All that manly manoeuvring, bold battling, sword swinging, tendon tearing, limb lacerating, sinew slashing, demon devouring is perfectly dreamy. Beowulf is like Bruce Willis on steroids – he is the mythic poster boy for the guy who ‘simply kicks ass’ – and not just human ass but monster ass as well (an automatic oh baby! status upgrade). Yet the image of wild-haired, dirty savages ia a Viking conceptualisation propagated by popular culture. The ironically sexy scenario that paints Vikings as violent brutes and intrepid adventurers is, according to many historians, a myth that has taken shape in the 20th century.

But who wants to believe that Vikings weren’t all that bad?

Viking animalism is deeply attractive. It satiates a need for liberation; a need that is lived vicariously through Viking escapades. Women want to be ravished and men want to ravish – not just sex but life; we want to ravish life. We have an all-consuming urge to defile all things sacred by exerting brutal bestiality on that which is ‘civilized’. William Golding called it Sin, Sigmund Freud called it Nature and Charles Manson called it Fun – whatever the reason; the urge exists. The mores and values of social living force human beings to deny their true essence – their animal urges and innate barbarism. Society only condones savagery within the strictest of parameters. But Viking’s not only engage in savagery, they encourage it. And we are jealous.
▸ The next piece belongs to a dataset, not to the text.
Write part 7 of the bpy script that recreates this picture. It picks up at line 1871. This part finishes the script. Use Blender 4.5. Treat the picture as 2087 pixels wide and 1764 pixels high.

And so… we turn to art. Human nature is validated through artistic expression; although art is a reflection of society, and thus an emotionally embellished depiction of the heart of man, it is nonetheless able to conscript immorality. Rape and pillage is wrong but Vikings are constructs and Beowulf a fabulous fantasy. We drink the blood from the skulls of our enemies and revel in the orgies and carnage of Valhalla – but only in our minds. Corrupt in thought but not in action. A necessary hypocrisy emphasised by the beautiful brute that is Beowulf.